A hosted provider’s advantage to you is that they offer access to resources a small or medium sized business couldn’t afford or justify otherwise. The negative is that you’re not the sole client, you’re one of many customers using this service, some larger and some smaller than your own. Likewise, the hosted staff that supports you doesn’t work directly for you, they work for the company that owns the hosted data center. They are responsible for multiple clients. This is one of the reason seasoned IT professionals tend to dislike this kind of work. They have an employer who wants you to keep as many customers, (many of them with competing and radically different needs,) happy. It makes for a very stressful and demanding environment to work in. Most hosted providers are giving you what is considered “enterprise grade,” IT systems and best practices, but employees who don’t work there because it is their IT dream job. Hosted solutions by Google, Microsoft, and Amazon are a different matter – but for the handful of top companies in enterprise hosted solutions there are a lot of companies I consider unproven at best.


The disadvantage of hosted solutions is that you’re not the employer, you’re a customer. They’re prioritizing like any business, based on your value to the company compared to the value of other customers. They’re also counting on the fact that not all their customers will require peak capacity at all times. It is a collective resource approach – the company that needs extra server resources or needs to fail over to another machine at that moment is using resources that now aren’t available to the customer who is using less resources than usual. The same shared resource approach applies to their employees. No matter how their sales literature spins it, this is how it works. You’re also relying on their engineering expertise and best practices for backup, failover, disaster recovery and restoration. You largely give them control of your data and your system uptime. If something goes wrong, and it isn’t unheard of in the industry, you may end up a victim of their mistakes with little recourse. There isn’t a lot of debate that for small and medium sized companies, hosting solutions are generally more economical than trying to do it in-house, but the hosting industry is generally only going to tell you about the plus side, not these potential negatives. IT employees often say, "there is no cloud, it is just someone else's computer." 
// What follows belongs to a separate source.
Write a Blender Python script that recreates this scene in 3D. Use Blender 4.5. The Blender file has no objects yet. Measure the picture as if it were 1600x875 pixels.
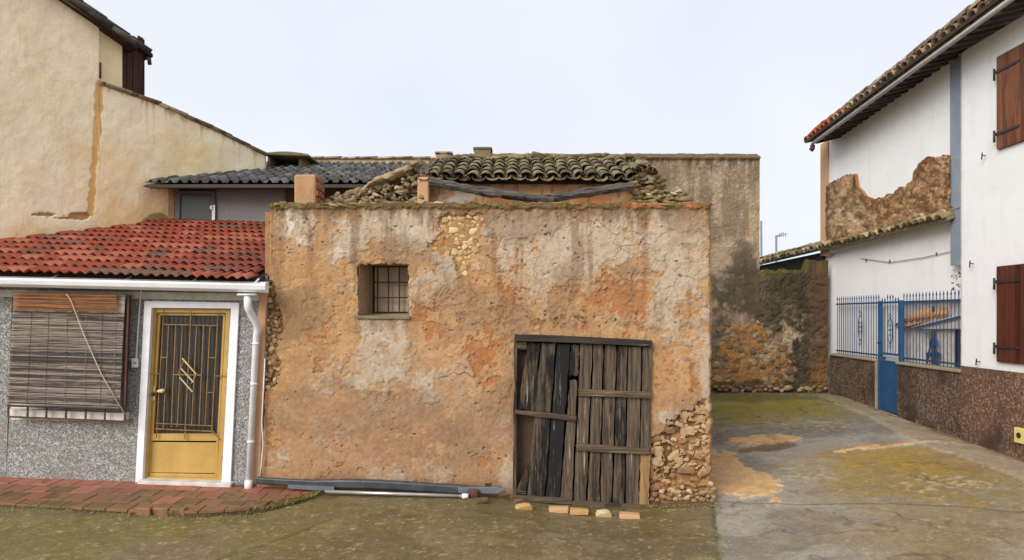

For most small businesses, I recommend a blended approach. You’re going to need a computer or more at your offices, maybe on the road with you. You should familiarize yourself with backing up and restoring those systems, installing applications on them, and setting up shared resources like printers and Network Attached Storage (NAS) shared drives. Where you can, use hosted solutions like Quickbooks, shared Cloud storage and other cloud services including web-based solutions. Have a part-time or on-call IT employee or consulting service that you trust to help you when things get over your head.

As you grow into a medium sized operation, begin to bring more of your IT needs in-house. At this point setting up a reputable backup program that will restore not just files but an entire system as an image becomes more critical. This way if a machine goes down you can quickly get back up and running, decreasing the impact on productivity. You’ll probably find at this point that hiring someone to manage your basic IT needs is practical. You should also always be backing up your backups offsite for disaster recovery. This applies even when you are a small business. Services like Carbonite or Barracuda are often your best bet here. You’ll have a NAS device onsite that all backups go to, and then those backups go over the Internet to your cloud storage site. You probably still want things like websites or commercial storefronts hosted. Managing even a closet-sized enterprise data room is an expensive proposition that really requires experienced full-time IT staff on the payroll.

If you’ve grown to be a large business, your needs are radically different and outside the scope of this article, but you probably already knew that.


Keep in mind, at every step, there are multiple services and resources offered by multiple different vendors and providers that create your entire IT environment. Your hosted solution provider can’t help if your Internet Service Provider has an outage, your ISP can’t help if your Dell laptop dies. Even multi-billion-dollar corporations with highly redundant infrastructure experience critical failures, system downtime and data loss. Understanding the risks and planning for the worst-case scenario to your budget and resources is the best way to mitigate these events from turning a minor inconvenience into a business ending catastrophe.